L’éducation peut se faire aussi dans les mouvements de jeunes, qu’ils soient religieux ou laïcs et dans les aumôneries. Des sections d’éclaireurs, de scouts ont essayé de réfléchir sur les relations Nord-Sud mais l’importance qu’on accorde à ces thèmes dépend des orientations personnelles des animateurs. Par exemple, les archives de l’Ardèche possède quelques numéros du « Journal des éclaireurs de France » de Crussol pour les années 1970-71. Cette section semble être extrêmement active mais les responsables, dont

un, cependant, a été coopérant au Gabon, n’orientent pas leur groupe vers ces préoccupations. Il est parfois question de compréhension internationale mais il n’y a aucune

trace d’une action en faveur du Tiers Monde. La même analyse est valable pour les aumôneries. Depuis Vatican II surtout, certains prêtres sont allés au delà du catéchisme habituel et ont introduit une dimension nouvelle dans l’éducation des jeunes qu’ils avaient à former : le Tiers Monde a souvent été une source de réflexion. Cela a été le cas, entre autres, d’une équipe de prêtres de Chambéry. Plus récemment, les JMJ ( journées mondiales de la jeunesse ) ont été un moyen de faire vivre en direct les relations Nord-Sud.

La musique a été également une porte d’entrée vers le Tiers Monde. L’importance des musiques des autres continents, en particulier des musiques africaines et afro-américaines, chez les jeunes, est un réel phénomène social. Une enquête de la SOFRES, en 2002, révèle que «  dans les deux ou trois choses qui comptent le plus » pour les adolescents, la musique apparaît dans 20 % des réponses, après le métier, le bonheur familial, l’amour, le sport et la liberté ( 13 % des réponses en 1978 et 15 en 1987 ) 249 . Ecouter de la musique est la 2° activité par le temps qu’ils lui consacrent. Le plaisir de la musique et l’engouement pour certains groupes ne débouchent pas forcément sur une sensibilisation aux problèmes des pays d’origine, ni sur un désir d’aller plus loin dans leur connaissance. Mais ce « bain musical » crée des conditions favorables à une meilleure compréhension de l’autre. La musique est d’ailleurs de plus en plus présente dans les actions menées dans le cadre de l’éducation au développement 250 .

Parmi toutes ces influences, il est impossible de déterminer lesquelles ont joué le plus, quelle est la part de l’Ecole dans l’intérêt que manifestent certains élèves pour les pays du Sud. Pour tenter de faire néanmoins une évaluation approximative, pour l’Académie de Grenoble, nous nous appuierons sur les trois critères suivants :

L’impact de l’éducation au développement d’après quelques enquêtes et évaluations.

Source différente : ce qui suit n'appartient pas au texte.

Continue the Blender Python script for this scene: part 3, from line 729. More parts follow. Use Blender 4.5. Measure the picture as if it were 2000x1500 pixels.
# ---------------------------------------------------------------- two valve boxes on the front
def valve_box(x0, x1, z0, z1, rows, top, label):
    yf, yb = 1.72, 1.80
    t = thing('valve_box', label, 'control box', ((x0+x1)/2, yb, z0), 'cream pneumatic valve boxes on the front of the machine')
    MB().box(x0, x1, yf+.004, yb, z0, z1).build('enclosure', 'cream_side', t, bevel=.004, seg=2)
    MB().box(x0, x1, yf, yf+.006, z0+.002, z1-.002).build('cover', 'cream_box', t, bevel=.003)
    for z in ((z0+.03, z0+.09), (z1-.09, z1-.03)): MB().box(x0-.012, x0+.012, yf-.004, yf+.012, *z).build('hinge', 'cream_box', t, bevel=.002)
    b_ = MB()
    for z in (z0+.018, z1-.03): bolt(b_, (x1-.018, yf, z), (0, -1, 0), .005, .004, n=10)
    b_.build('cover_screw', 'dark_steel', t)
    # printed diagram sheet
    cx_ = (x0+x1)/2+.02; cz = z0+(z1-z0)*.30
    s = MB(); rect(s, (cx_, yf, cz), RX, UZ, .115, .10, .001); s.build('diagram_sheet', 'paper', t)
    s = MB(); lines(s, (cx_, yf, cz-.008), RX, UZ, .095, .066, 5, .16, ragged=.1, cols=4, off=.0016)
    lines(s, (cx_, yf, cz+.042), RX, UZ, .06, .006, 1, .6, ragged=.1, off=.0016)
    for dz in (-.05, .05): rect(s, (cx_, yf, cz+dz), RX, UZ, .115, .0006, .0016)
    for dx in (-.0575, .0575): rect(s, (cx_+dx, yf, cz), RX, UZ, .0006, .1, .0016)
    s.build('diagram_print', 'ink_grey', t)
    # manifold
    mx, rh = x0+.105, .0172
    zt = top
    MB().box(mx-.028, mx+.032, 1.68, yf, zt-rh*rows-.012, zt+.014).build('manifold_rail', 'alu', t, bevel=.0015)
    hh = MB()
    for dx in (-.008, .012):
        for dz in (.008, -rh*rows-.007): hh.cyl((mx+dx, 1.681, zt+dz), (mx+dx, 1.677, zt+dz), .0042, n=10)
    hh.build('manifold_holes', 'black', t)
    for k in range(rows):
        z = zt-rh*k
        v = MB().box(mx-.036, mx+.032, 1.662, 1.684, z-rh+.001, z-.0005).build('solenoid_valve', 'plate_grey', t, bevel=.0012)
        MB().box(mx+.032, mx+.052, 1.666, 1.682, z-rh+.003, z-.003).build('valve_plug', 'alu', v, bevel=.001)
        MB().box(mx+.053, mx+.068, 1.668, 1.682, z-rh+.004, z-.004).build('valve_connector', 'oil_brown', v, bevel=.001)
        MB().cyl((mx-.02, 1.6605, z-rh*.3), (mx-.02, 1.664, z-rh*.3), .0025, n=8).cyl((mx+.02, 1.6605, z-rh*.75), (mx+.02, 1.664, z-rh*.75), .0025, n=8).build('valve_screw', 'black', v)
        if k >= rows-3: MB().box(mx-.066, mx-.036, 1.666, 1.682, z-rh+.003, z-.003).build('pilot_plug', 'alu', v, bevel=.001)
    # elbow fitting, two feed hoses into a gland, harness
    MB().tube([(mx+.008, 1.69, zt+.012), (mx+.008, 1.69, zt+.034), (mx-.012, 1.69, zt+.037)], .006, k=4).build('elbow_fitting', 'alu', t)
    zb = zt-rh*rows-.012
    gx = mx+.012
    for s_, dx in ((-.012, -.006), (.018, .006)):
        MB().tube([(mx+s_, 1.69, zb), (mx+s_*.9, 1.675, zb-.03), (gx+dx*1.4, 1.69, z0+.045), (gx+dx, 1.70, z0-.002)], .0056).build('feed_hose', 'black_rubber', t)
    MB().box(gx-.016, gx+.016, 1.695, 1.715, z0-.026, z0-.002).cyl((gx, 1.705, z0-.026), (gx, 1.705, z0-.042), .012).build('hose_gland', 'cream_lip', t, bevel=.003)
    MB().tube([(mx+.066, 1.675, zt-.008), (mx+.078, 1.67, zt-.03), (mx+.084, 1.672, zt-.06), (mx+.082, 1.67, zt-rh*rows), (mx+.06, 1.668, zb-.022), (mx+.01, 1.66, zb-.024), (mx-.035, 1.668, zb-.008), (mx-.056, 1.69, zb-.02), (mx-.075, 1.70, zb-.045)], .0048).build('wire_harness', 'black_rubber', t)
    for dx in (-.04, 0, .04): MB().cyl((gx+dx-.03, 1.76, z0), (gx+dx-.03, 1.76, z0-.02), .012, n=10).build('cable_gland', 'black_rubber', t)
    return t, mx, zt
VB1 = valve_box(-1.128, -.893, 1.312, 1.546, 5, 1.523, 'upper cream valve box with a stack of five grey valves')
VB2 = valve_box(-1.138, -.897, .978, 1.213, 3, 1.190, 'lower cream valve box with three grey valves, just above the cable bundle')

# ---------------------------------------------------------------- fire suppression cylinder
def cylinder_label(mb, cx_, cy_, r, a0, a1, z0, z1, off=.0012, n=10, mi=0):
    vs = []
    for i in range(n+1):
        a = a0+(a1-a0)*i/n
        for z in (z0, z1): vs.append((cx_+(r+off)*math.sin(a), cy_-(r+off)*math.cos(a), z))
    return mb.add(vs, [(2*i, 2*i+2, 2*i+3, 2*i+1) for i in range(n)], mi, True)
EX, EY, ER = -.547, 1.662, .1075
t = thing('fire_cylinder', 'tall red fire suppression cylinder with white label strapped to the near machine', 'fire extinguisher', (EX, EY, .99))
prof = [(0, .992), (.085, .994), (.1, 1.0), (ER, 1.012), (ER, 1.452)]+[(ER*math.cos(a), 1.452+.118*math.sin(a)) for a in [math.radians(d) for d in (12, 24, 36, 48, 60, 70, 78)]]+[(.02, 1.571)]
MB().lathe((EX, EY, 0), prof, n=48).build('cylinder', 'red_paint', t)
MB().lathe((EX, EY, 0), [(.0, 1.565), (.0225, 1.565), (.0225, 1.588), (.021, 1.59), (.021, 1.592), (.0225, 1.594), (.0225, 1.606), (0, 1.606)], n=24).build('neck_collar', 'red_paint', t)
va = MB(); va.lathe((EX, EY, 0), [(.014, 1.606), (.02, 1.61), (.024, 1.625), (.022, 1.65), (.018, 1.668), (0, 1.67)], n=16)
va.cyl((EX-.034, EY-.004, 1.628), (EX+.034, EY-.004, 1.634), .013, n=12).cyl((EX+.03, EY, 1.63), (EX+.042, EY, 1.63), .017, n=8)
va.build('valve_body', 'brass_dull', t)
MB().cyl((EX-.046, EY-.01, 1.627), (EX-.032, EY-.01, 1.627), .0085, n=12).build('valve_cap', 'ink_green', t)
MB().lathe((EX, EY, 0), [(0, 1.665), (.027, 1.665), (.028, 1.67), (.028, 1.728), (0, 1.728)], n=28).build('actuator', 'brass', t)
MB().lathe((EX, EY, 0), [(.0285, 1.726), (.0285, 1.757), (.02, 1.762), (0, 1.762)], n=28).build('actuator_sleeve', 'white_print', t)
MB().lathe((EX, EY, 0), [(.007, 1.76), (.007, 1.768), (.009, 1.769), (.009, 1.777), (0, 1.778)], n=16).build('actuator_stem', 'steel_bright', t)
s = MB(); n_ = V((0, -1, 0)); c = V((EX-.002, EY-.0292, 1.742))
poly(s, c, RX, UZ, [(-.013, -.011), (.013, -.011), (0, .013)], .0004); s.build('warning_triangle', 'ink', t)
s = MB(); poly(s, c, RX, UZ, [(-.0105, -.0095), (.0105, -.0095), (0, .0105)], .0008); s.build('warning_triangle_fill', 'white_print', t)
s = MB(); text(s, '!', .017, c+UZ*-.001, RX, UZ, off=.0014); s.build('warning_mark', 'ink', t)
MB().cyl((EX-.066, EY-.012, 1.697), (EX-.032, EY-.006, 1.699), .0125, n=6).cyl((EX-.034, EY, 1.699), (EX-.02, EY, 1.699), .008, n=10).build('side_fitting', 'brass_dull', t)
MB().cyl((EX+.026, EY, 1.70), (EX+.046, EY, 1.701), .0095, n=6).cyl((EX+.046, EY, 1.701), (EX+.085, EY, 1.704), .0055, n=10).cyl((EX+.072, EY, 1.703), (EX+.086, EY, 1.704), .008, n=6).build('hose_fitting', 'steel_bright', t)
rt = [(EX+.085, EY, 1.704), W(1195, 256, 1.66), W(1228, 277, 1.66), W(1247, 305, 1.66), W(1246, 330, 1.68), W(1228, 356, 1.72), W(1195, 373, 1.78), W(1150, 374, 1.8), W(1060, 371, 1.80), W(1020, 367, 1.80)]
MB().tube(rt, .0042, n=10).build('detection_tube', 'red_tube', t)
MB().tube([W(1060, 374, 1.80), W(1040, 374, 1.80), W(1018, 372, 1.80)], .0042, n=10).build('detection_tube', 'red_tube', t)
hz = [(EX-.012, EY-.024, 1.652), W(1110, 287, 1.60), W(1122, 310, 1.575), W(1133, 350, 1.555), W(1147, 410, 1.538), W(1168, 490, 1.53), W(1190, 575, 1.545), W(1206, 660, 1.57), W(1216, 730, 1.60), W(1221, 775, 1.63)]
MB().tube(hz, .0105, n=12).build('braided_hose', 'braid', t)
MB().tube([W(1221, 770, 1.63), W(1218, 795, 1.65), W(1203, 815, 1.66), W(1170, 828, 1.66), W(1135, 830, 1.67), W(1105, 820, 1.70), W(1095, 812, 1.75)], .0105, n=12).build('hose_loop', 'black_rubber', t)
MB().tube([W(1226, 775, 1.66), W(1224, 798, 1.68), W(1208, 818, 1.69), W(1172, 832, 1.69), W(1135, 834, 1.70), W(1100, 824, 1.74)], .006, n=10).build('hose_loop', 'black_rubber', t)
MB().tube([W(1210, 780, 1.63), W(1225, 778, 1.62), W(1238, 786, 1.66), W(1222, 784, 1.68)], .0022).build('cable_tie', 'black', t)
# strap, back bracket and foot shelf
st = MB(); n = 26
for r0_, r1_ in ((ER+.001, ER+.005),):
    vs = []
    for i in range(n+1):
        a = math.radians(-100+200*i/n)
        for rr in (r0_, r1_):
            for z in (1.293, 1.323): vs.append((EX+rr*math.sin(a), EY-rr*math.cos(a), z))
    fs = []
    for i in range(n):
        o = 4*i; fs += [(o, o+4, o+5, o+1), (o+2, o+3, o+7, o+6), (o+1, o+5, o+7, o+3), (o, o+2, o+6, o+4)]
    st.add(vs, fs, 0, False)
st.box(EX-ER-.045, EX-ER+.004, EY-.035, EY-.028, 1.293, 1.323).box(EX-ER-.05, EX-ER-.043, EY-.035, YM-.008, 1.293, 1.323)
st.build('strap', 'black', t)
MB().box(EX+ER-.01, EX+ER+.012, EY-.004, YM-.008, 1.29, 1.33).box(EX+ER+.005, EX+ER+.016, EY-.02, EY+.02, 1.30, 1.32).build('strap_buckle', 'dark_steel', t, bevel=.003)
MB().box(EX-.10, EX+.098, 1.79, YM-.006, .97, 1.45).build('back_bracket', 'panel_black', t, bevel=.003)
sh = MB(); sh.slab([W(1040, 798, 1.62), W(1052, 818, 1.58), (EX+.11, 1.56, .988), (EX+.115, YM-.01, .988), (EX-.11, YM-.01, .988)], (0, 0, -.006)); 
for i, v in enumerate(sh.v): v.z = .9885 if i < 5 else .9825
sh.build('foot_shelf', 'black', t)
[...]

La présence de l’Afrique et des PED en général, dans les journaux lycéens.

La participation des élèves aux activités périscolaires concernant le « Tiers Monde

Quelques archives, des publications, une enquête et des entretiens avec des élèves, des enseignants seront utilisés pour recouper ces constatations.

Notes
249.

SOFRES : Enquête sur Les valeurs des ados, à la demande de Télérama ( Novembre 2002 ).

250.

Cf. 3° partie : les moyens de l’éducation au développement.